## AIM
Copy every entry word for word, but skip the pictures.

## INPUT MATERIAL
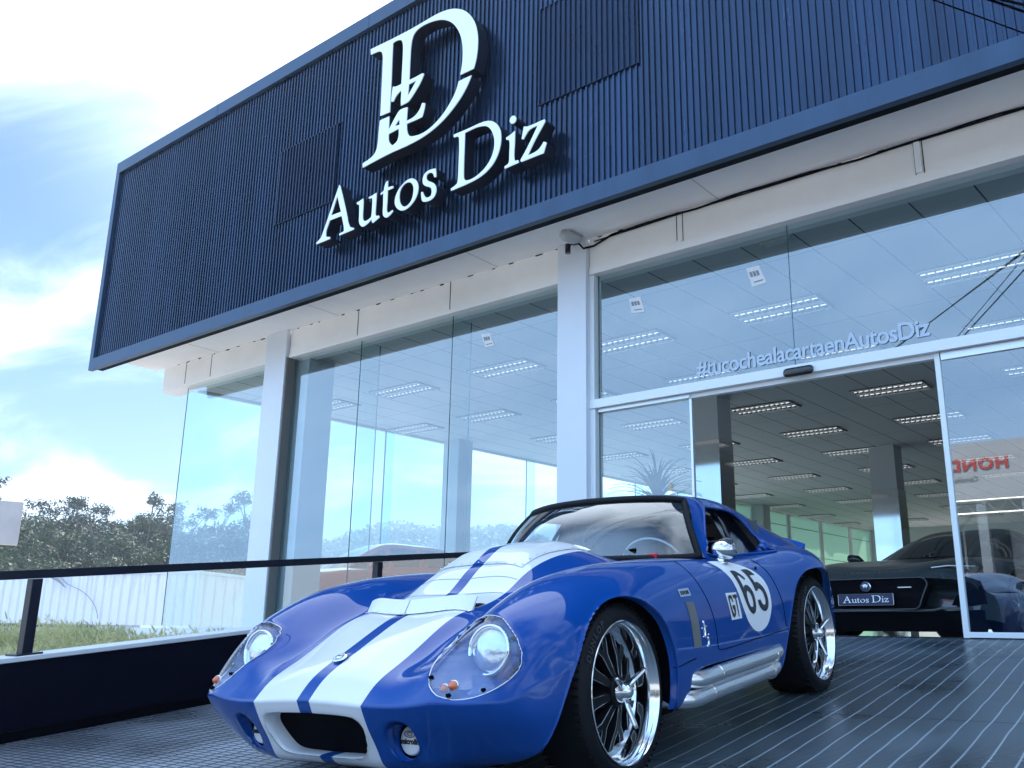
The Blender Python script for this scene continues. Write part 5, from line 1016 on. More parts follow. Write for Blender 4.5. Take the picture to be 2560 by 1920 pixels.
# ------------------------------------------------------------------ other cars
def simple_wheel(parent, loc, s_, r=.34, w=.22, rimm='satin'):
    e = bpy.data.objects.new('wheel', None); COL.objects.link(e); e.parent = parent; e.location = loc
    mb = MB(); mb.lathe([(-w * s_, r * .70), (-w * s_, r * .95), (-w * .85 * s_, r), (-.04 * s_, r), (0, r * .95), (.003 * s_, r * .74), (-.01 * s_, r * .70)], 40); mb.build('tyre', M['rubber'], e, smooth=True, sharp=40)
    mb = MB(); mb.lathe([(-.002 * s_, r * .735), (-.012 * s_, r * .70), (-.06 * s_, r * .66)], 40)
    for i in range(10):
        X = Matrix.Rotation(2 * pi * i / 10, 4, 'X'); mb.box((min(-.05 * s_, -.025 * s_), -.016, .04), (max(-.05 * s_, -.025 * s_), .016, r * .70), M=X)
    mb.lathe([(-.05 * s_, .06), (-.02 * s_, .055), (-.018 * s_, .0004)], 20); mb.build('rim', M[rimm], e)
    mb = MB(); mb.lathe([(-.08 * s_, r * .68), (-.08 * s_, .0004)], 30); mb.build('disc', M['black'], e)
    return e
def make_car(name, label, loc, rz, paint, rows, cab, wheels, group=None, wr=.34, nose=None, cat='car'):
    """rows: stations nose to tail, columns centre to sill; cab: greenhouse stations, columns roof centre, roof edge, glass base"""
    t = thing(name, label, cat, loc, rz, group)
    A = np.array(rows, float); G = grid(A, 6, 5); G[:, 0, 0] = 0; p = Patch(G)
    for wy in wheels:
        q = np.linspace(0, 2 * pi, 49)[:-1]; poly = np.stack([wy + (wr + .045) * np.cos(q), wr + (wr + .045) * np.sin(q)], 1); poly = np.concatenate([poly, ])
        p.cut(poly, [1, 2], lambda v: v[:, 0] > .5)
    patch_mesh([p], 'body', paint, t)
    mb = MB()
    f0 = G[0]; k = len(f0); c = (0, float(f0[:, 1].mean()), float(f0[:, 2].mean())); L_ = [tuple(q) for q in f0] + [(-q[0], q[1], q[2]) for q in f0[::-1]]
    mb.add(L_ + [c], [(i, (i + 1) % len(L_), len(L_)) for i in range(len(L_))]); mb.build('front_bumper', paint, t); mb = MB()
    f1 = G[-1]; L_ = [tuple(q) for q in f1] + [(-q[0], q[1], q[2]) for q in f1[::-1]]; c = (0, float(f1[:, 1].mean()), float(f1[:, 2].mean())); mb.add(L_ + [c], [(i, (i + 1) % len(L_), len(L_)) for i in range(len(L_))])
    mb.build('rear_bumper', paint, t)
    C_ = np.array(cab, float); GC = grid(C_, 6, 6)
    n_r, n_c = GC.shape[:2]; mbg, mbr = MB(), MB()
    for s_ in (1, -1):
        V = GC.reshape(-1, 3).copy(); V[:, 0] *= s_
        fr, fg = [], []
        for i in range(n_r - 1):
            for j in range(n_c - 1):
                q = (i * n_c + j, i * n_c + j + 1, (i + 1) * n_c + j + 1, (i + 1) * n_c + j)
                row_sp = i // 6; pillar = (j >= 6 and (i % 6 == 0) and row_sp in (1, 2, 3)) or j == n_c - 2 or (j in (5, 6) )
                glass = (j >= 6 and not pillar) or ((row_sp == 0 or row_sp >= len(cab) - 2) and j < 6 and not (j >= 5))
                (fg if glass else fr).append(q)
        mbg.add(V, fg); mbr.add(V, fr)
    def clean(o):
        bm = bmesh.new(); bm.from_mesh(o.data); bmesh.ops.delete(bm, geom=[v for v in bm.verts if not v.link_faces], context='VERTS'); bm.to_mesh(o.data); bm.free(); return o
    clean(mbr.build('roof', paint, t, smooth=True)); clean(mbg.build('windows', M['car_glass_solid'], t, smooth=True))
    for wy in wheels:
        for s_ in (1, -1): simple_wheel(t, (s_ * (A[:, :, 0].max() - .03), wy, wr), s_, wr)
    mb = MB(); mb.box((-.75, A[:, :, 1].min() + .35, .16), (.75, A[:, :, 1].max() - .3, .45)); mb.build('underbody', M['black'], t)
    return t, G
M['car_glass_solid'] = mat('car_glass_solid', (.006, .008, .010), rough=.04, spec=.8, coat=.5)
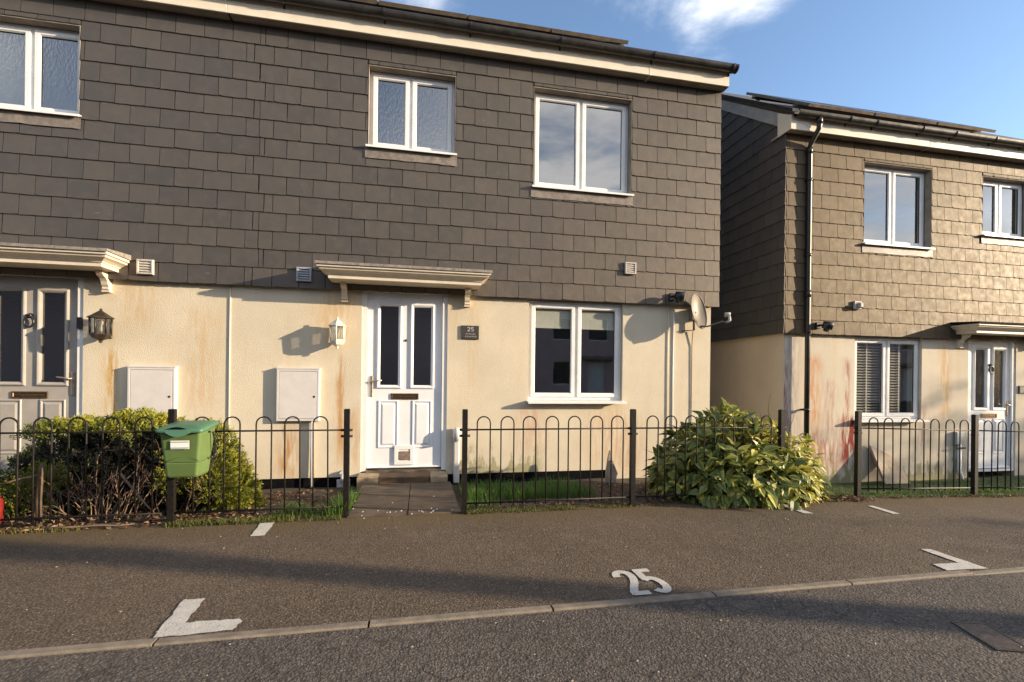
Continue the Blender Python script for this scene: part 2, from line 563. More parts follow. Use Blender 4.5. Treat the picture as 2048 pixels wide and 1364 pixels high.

## RESULT OF THIS EXERCISE
The Blender Python script for this scene continues. Write part 5, from line 1016 on. More parts follow. Write for Blender 4.5. Take the picture to be 2560 by 1920 pixels.
# ------------------------------------------------------------------ other cars
def simple_wheel(parent, loc, s_, r=.34, w=.22, rimm='satin'):
    e = bpy.data.objects.new('wheel', None); COL.objects.link(e); e.parent = parent; e.location = loc
    mb = MB(); mb.lathe([(-w * s_, r * .70), (-w * s_, r * .95), (-w * .85 * s_, r), (-.04 * s_, r), (0, r * .95), (.003 * s_, r * .74), (-.01 * s_, r * .70)], 40); mb.build('tyre', M['rubber'], e, smooth=True, sharp=40)
    mb = MB(); mb.lathe([(-.002 * s_, r * .735), (-.012 * s_, r * .70), (-.06 * s_, r * .66)], 40)
    for i in range(10):
        X = Matrix.Rotation(2 * pi * i / 10, 4, 'X'); mb.box((min(-.05 * s_, -.025 * s_), -.016, .04), (max(-.05 * s_, -.025 * s_), .016, r * .70), M=X)
    mb.lathe([(-.05 * s_, .06), (-.02 * s_, .055), (-.018 * s_, .0004)], 20); mb.build('rim', M[rimm], e)
    mb = MB(); mb.lathe([(-.08 * s_, r * .68), (-.08 * s_, .0004)], 30); mb.build('disc', M['black'], e)
    return e
def make_car(name, label, loc, rz, paint, rows, cab, wheels, group=None, wr=.34, nose=None, cat='car'):
    """rows: stations nose to tail, columns centre to sill; cab: greenhouse stations, columns roof centre, roof edge, glass base"""
    t = thing(name, label, cat, loc, rz, group)
    A = np.array(rows, float); G = grid(A, 6, 5); G[:, 0, 0] = 0; p = Patch(G)
    for wy in wheels:
        q = np.linspace(0, 2 * pi, 49)[:-1]; poly = np.stack([wy + (wr + .045) * np.cos(q), wr + (wr + .045) * np.sin(q)], 1); poly = np.concatenate([poly, ])
        p.cut(poly, [1, 2], lambda v: v[:, 0] > .5)
    patch_mesh([p], 'body', paint, t)
    mb = MB()
    f0 = G[0]; k = len(f0); c = (0, float(f0[:, 1].mean()), float(f0[:, 2].mean())); L_ = [tuple(q) for q in f0] + [(-q[0], q[1], q[2]) for q in f0[::-1]]
    mb.add(L_ + [c], [(i, (i + 1) % len(L_), len(L_)) for i in range(len(L_))]); mb.build('front_bumper', paint, t); mb = MB()
    f1 = G[-1]; L_ = [tuple(q) for q in f1] + [(-q[0], q[1], q[2]) for q in f1[::-1]]; c = (0, float(f1[:, 1].mean()), float(f1[:, 2].mean())); mb.add(L_ + [c], [(i, (i + 1) % len(L_), len(L_)) for i in range(len(L_))])
    mb.build('rear_bumper', paint, t)
    C_ = np.array(cab, float); GC = grid(C_, 6, 6)
    n_r, n_c = GC.shape[:2]; mbg, mbr = MB(), MB()
    for s_ in (1, -1):
        V = GC.reshape(-1, 3).copy(); V[:, 0] *= s_
        fr, fg = [], []
        for i in range(n_r - 1):
            for j in range(n_c - 1):
                q = (i * n_c + j, i * n_c + j + 1, (i + 1) * n_c + j + 1, (i + 1) * n_c + j)
                row_sp = i // 6; pillar = (j >= 6 and (i % 6 == 0) and row_sp in (1, 2, 3)) or j == n_c - 2 or (j in (5, 6) )
                glass = (j >= 6 and not pillar) or ((row_sp == 0 or row_sp >= len(cab) - 2) and j < 6 and not (j >= 5))
                (fg if glass else fr).append(q)
        mbg.add(V, fg); mbr.add(V, fr)
    def clean(o):
        bm = bmesh.new(); bm.from_mesh(o.data); bmesh.ops.delete(bm, geom=[v for v in bm.verts if not v.link_faces], context='VERTS'); bm.to_mesh(o.data); bm.free(); return o
    clean(mbr.build('roof', paint, t, smooth=True)); clean(mbg.build('windows', M['car_glass_solid'], t, smooth=True))
    for wy in wheels:
        for s_ in (1, -1): simple_wheel(t, (s_ * (A[:, :, 0].max() - .03), wy, wr), s_, wr)
    mb = MB(); mb.box((-.75, A[:, :, 1].min() + .35, .16), (.75, A[:, :, 1].max() - .3, .45)); mb.build('underbody', M['black'], t)
    return t, G
M['car_glass_solid'] = mat('car_glass_solid', (.006, .008, .010), rough=.04, spec=.8, coat=.5)
Continue the Blender Python script for this scene: part 2, from line 563. More parts follow. Use Blender 4.5. Treat the picture as 2048 pixels wide and 1364 pixels high.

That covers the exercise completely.